When AOZ posted that the Chant Intensive would be held in NOLA this January, I didn’t have a moment to share that info with my better half. We were in the midst of effecting the first Solemn Vespers (Sept.8, Nativity of the BVM) at our parish in at least 40 years. But, when I told Wendy tonight about the Intensive, she decided she had to attend. My beloved wife, lyric soprano who is gifted with a voice beyond measure, wants the torture (kidding) of the Turk for twelve hours a day in NEW ORLEANS! We’ll be there. I may be the director/composer of the family, but she is the voice and the accountant! She scored a 94 on an insane, one day Notary exam in the “state” that is known as California. This opera woman wants to freakin’ chant. Got it?

But I’ve done an intensive. I’ve jokingly, haltingly recalled it as akin to doing another Masters.

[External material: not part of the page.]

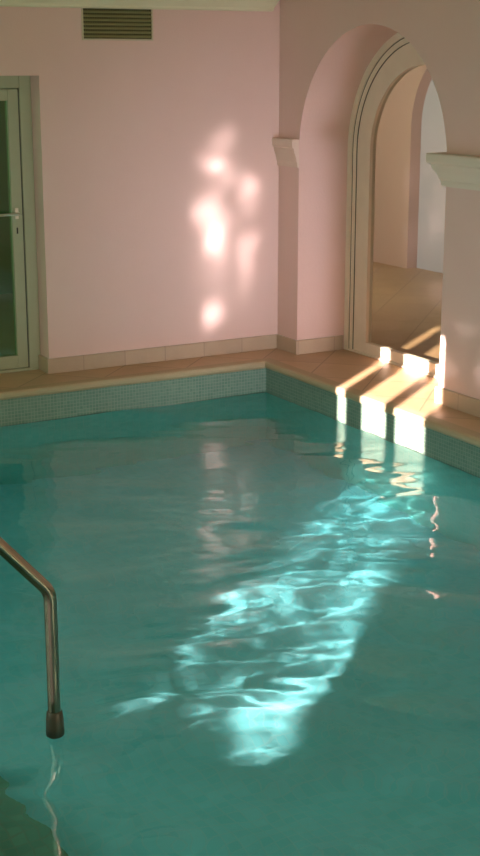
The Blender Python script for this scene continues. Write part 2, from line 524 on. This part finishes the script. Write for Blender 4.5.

It wasn’t easy for me. Fifty brains in the room, mine the smallest! But I have the “diploma” on my office wall, it meant that much to me. So, I’ll accompany my crusading wife, but I’ll go to New Orleans with another attitude. The first time was Pre-Katrina; second will be post-Katrina/BP.

There’s been a lot in the media five years after Katrina, and the summer of unending oil. I don’t know what to expect of me as I accompany my wife to NOLA this January. But I have to see and feel that what CMAA represents with the Intensive resonates in concert with our Matthew 25 mandatum.

There is little surety in this musing. But, there must be a tangible, visceral connection with G’s slogan, “Save the Liturgy, Save the world,” that is represented by the trials New Orleans has endured in this new century. And I hope to find it.